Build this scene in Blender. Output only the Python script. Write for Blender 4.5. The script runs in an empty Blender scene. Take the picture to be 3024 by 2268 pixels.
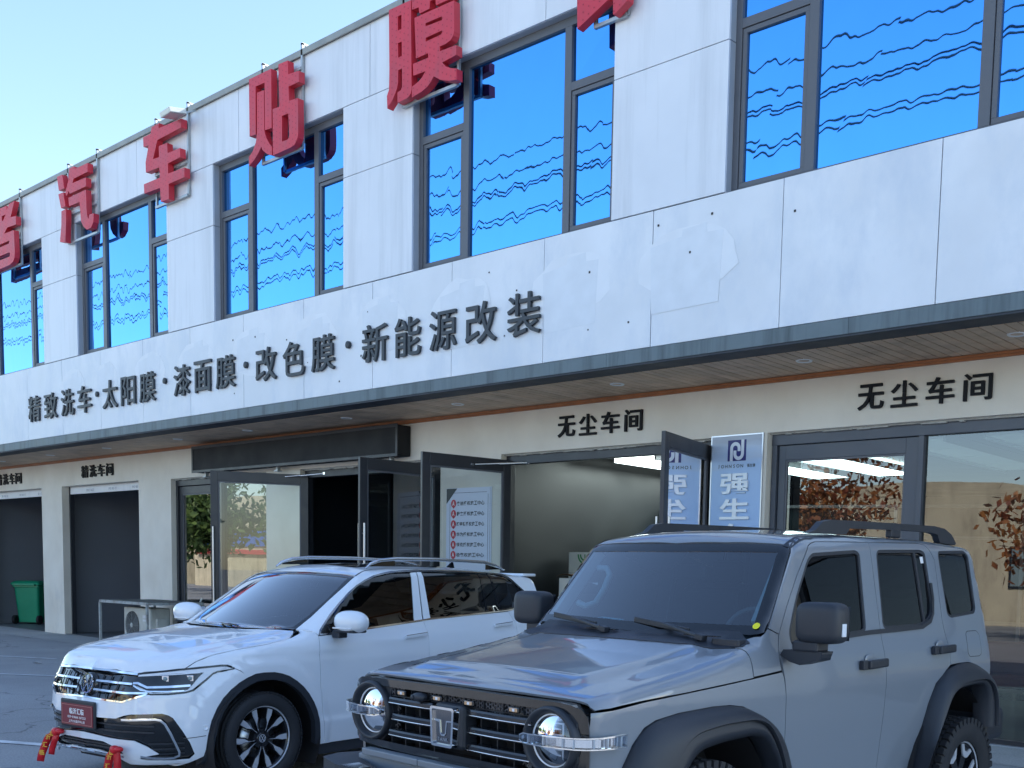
import bpy, bmesh, math, random
import numpy as np
from mathutils import Vector, Matrix, geometry
random.seed(7); rng = np.random.default_rng(7)
SC = bpy.context.scene
COL = SC.collection
# ---------------------------------------------------------------- camera
F, PX, PY, YAW, PITCH, ROLL, CH = 3197.885, 1853.116, 2007.127, 0.69552, -0.09343, 0.02515, 1.64329
cam_d = bpy.data.cameras.new('camera'); cam = bpy.data.objects.new('camera', cam_d); COL.objects.link(cam)
cam_d.sensor_width = 36.0; cam_d.lens = F / 3024 * 36.0
cam_d.shift_x = (1512 - PX) / 3024; cam_d.shift_y = (PY - 1134) / 3024
cam_d.clip_start = .05; cam_d.clip_end = 3000
fw = Vector((-math.sin(YAW) * math.cos(PITCH), math.cos(YAW) * math.cos(PITCH), math.sin(PITCH)))
rt = Vector((math.cos(YAW), math.sin(YAW), 0)); up = rt.cross(fw)
r2 = math.cos(ROLL) * rt + math.sin(ROLL) * up; u2 = -math.sin(ROLL) * rt + math.cos(ROLL) * up
cam.matrix_world = Matrix(((r2.x, u2.x, -fw.x, 0), (r2.y, u2.y, -fw.y, 0), (r2.z, u2.z, -fw.z, CH), (0, 0, 0, 1)))
SC.camera = cam
# ---------------------------------------------------------------- sky, sun, exposure
SUN_DIR = Vector((0.38, 0.72, 0.60)).normalized()          # towards the sun (behind the building)
w = bpy.data.worlds.new('World'); SC.world = w; w.use_nodes = True
wn = w.node_tree.nodes; wl = w.node_tree.links
bg = wn['Background']; sky = wn.new('ShaderNodeTexSky'); sky.sky_type = 'NISHITA'; sky.sun_disc = False
sky.sun_elevation = math.asin(SUN_DIR.z)
sky.sun_rotation = math.atan2(SUN_DIR.x, SUN_DIR.y)
sky.altitude = 60; sky.air_density = 1.0; sky.dust_density = 0.5; sky.ozone_density = 1.6
wl.new(sky.outputs[0], bg.inputs[0]); bg.inputs[1].default_value = 0.15
sl = bpy.data.lights.new('sun', 'SUN'); sl.energy = 3.6; sl.angle = math.radians(.53); sl.color = (1, .95, .88)
so = bpy.data.objects.new('sun', sl); COL.objects.link(so)
so.rotation_euler = (-SUN_DIR).to_track_quat('-Z', 'Y').to_euler()
SC.view_settings.view_transform = 'Standard'; SC.view_settings.look = 'None'
SC.view_settings.exposure = 1.38; SC.view_settings.gamma = 1
SC.view_settings.use_curve_mapping = False
SC.render.engine = 'CYCLES'
SC.cycles.max_bounces = 10; SC.cycles.transparent_max_bounces = 16; SC.cycles.transmission_bounces = 8
SC.cycles.glossy_bounces = 6; SC.cycles.sample_clamp_indirect = 6
SC.cycles.use_denoising = True
# ---------------------------------------------------------------- material helpers
MATS = {}
def nmat(name, col, rough=.5, metal=0., spec=.5, coat=0., bump=0., bscale=40., var=0., vscale=3., dirt=None, alpha=None, emis=None, bstretch=None, trans=0., coat_rough=.03, dirtscale=(6, 6, .5), dirtamt=.5):
    m = bpy.data.materials.new(name); m.use_nodes = True; MATS[name] = m
    nt = m.node_tree; N = nt.nodes; L = nt.links; b = N['Principled BSDF']
    b.inputs['Base Color'].default_value = (*col, 1); b.inputs['Roughness'].default_value = rough
    b.inputs['Metallic'].default_value = metal; b.inputs['Specular IOR Level'].default_value = spec
    b.inputs['Coat Weight'].default_value = coat; b.inputs['Coat Roughness'].default_value = coat_rough
    b.inputs['Transmission Weight'].default_value = trans
    if emis: b.inputs['Emission Color'].default_value = (*emis[0], 1); b.inputs['Emission Strength'].default_value = emis[1]
    tc = None
    if var or dirt or bump:
        tc = N.new('ShaderNodeTexCoord')
    src = None
    if var:
        nz = N.new('ShaderNodeTexNoise'); nz.inputs['Scale'].default_value = vscale; nz.inputs['Detail'].default_value = 5
        L.new(tc.outputs['Object'], nz.inputs['Vector'])
        mr = N.new('ShaderNodeMapRange'); mr.inputs[1].default_value = .3; mr.inputs[2].default_value = .7
        mr.inputs[3].default_value = 1 - var; mr.inputs[4].default_value = 1 + var * .6
        L.new(nz.outputs[0], mr.inputs[0])
        mx = N.new('ShaderNodeVectorMath'); mx.operation = 'SCALE'; mx.inputs[0].default_value = col
        L.new(mr.outputs[0], mx.inputs['Scale']); src = mx.outputs[0]
        r2_ = N.new('ShaderNodeMapRange'); r2_.inputs[1].default_value = .3; r2_.inputs[2].default_value = .7
        r2_.inputs[3].default_value = max(0, rough - .06); r2_.inputs[4].default_value = min(1, rough + .08)
        L.new(nz.outputs[0], r2_.inputs[0]); L.new(r2_.outputs[0], b.inputs['Roughness'])
    if dirt:
        mp = N.new('ShaderNodeMapping'); mp.inputs['Scale'].default_value = dirtscale
        L.new(tc.outputs['Object'], mp.inputs['Vector'])
        n2 = N.new('ShaderNodeTexNoise'); n2.inputs['Scale'].default_value = 1; n2.inputs['Detail'].default_value = 6; n2.inputs['Roughness'].default_value = .65
        L.new(mp.outputs[0], n2.inputs['Vector'])
        cr = N.new('ShaderNodeValToRGB'); cr.color_ramp.elements[0].position = .48; cr.color_ramp.elements[1].position = .72
        cr.color_ramp.elements[0].color = (0, 0, 0, 1); cr.color_ramp.elements[1].color = (dirtamt,) * 3 + (1,)
        L.new(n2.outputs[0], cr.inputs[0])
        mixc = N.new('ShaderNodeMix'); mixc.data_type = 'RGBA'
        if src: L.new(src, mixc.inputs[6])
        else: mixc.inputs[6].default_value = (*col, 1)
        mixc.inputs[7].default_value = (*dirt, 1); L.new(cr.outputs[0], mixc.inputs[0]); src = mixc.outputs[2]
    if src: L.new(src, b.inputs['Base Color'])
    if bump:
        nb = N.new('ShaderNodeTexNoise'); nb.inputs['Scale'].default_value = bscale; nb.inputs['Detail'].default_value = 3
        if bstretch:
            mp2 = N.new('ShaderNodeMapping'); mp2.inputs['Scale'].default_value = bstretch
            L.new(tc.outputs['Object'], mp2.inputs['Vector']); L.new(mp2.outputs[0], nb.inputs['Vector'])
        else: L.new(tc.outputs['Object'], nb.inputs['Vector'])
        bp = N.new('ShaderNodeBump'); bp.inputs['Strength'].default_value = bump; bp.inputs['Distance'].default_value = .01
        L.new(nb.outputs[0], bp.inputs['Height']); L.new(bp.outputs[0], b.inputs['Normal'])
    return m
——
- **Objective**: Find every line containing the word "scene", then give the total and nothing more.

- **Reply to the task**: 2